Smarter than a third-grader?

Local students could give Trump some lessons

2/10/2017, 8:57 p.m.
Facts trump fiction. They always have; they always will, even when it’s the president of the United States spinning a ...
Norrell Family photo Abolitionist and activist Frederick Douglass, right, is pictured with Charles Satchell Morris, the grandfather of Fox Elementary School librarian Faithe Norrell. Dr. Morris’ first wife, Anna, was Mr. Douglass’ granddaughter.

By Nichole M. Christian

Facts trump fiction.

They always have; they always will, even when it’s the president of the United States spinning a tale that threatens truth.

This is what Faithe Norrell told herself as she made the choice to challenge comments by President Trump that led some people — not many — to believe that Frederick Douglass, the former slave turned author, newspaper publisher, abolitionist and radical activist, was suddenly alive.

“Frederick Douglass is an example of someone who’s done an amazing job and is being recognized more and more, I noticed,” the new Republican president declared last week in his first Black History Month event.

What President Trump failed to notice, Ms. Norrell and countless other African-Americans across the country quickly took to Facebook to point out — the facts: Mr. Douglass is dead. He has been for 122 years.

“It’s just so pitiful; it really is,’’ said the 65-year-old Ms. Norrell, a librarian at Fox Elementary School.

Ms. Norrell, also a proud student of African-American history and Richmond’s in particular — she was formerly married to Maggie L. Walker’s great-grandson — said she had no alternative but to share the truth and her direct connection to it.

She took to Facebook, writing a detailed post just after the president’s puzzling comments.

“Black History fact: …Douglass died in 1895,” she wrote.

“My grandfather’s first wife was Douglass’s granddaughter Anna,” she continued. “She and their child died during an influenza epidemic. Douglass was the most famous runaway slave of his time because he wrote a book detailing the horror of slavery. He published the North Star newspaper read by Abraham Lincoln, Mark Twain and thousands of other people in America and Europe. Douglass also worked tirelessly to get women the right to vote. If you don’t know, ask any first or second grade student at Fox School.”

Along with her words, Ms. Norrell posted a treasured piece of proof: A family photo from the 1890s of her late grandfather, Charles Satchell Morris, with Mr. Douglass.

“Every student at this school has heard the story of my connection, not because it’s my story, but because history is important,” she told a reporter. “It’s important to all of our lives.”

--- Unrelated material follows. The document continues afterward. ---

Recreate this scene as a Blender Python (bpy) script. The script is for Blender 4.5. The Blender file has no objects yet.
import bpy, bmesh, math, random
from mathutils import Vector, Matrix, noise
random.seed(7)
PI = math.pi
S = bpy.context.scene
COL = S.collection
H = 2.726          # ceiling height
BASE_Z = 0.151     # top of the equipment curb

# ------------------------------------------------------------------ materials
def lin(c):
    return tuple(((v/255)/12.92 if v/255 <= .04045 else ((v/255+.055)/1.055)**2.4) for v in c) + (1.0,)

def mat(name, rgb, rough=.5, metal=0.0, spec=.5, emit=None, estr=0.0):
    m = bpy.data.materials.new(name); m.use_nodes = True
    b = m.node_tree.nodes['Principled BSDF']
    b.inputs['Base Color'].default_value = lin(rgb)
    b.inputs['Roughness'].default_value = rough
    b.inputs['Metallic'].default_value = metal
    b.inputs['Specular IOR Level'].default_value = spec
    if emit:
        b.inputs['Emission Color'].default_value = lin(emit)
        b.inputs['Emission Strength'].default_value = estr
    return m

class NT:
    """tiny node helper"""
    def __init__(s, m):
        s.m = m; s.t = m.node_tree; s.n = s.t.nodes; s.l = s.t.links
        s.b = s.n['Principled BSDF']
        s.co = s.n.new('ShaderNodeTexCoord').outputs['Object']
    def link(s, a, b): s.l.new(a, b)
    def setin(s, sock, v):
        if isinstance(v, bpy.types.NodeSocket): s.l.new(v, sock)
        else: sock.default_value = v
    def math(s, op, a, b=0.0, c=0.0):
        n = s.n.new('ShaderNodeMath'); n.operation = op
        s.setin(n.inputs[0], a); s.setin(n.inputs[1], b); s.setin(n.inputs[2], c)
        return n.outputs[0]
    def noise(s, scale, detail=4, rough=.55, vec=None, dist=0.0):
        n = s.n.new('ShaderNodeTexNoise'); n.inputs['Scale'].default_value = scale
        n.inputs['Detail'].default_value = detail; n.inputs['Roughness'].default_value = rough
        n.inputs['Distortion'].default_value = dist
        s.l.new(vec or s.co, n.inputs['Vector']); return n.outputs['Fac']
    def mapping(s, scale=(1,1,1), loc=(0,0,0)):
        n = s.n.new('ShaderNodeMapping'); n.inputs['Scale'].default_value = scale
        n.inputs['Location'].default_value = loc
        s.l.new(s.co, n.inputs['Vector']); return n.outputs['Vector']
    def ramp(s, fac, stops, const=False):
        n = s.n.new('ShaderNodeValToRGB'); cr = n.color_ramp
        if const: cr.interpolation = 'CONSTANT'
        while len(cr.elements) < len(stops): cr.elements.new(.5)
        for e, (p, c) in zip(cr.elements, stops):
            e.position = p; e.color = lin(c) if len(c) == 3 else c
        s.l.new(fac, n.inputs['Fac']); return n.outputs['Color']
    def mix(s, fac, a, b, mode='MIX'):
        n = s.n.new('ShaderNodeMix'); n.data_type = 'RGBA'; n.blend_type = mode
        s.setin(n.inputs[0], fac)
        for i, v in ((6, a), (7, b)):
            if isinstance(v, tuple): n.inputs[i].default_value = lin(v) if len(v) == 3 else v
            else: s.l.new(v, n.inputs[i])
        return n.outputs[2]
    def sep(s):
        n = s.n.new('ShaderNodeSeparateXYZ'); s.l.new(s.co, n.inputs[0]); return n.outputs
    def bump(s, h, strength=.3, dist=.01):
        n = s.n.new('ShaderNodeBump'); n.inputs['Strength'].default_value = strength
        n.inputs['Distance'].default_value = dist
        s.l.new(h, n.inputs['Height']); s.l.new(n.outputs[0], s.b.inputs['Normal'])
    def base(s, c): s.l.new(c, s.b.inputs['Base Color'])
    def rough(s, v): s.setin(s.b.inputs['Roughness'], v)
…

If President Trump had been a student at Fox, Ms. Norrell said, he would have known the life story of Frederick Douglass through books such as “Rosetta, Rosetta, Sit By Me!” a historical novel by Linda Walvoord. The book is based on Mr. Douglass’ oldest daughter and her struggles as a student in a segregated school. Ms. Norrell reads it aloud each year to first-, second- and third-graders.

“As a librarian, I can choose books that I want to read aloud. I try to make sure they’re relevant in some way,” she said.

Another selection that she’d recommend to the president: “The Golden Rule,” a children’s picture book by Ilene Cooper, which tells the story of a grandfather explaining to his grandson the importance of “do unto others as you would have them do unto you.”

Of that choice, Ms. Norrell said, “I thought it was a reminder everyone could use because of all the things that have occurred so far this year.”

Fortunately, Ms. Norrell said, none of her students have asked about President Trump’s great disconnect with the facts of Mr. Douglass’ life.

“It really is too pitiful to believe,” she said. “He’s the president of the United States of America. He should know the history. He should know the facts.”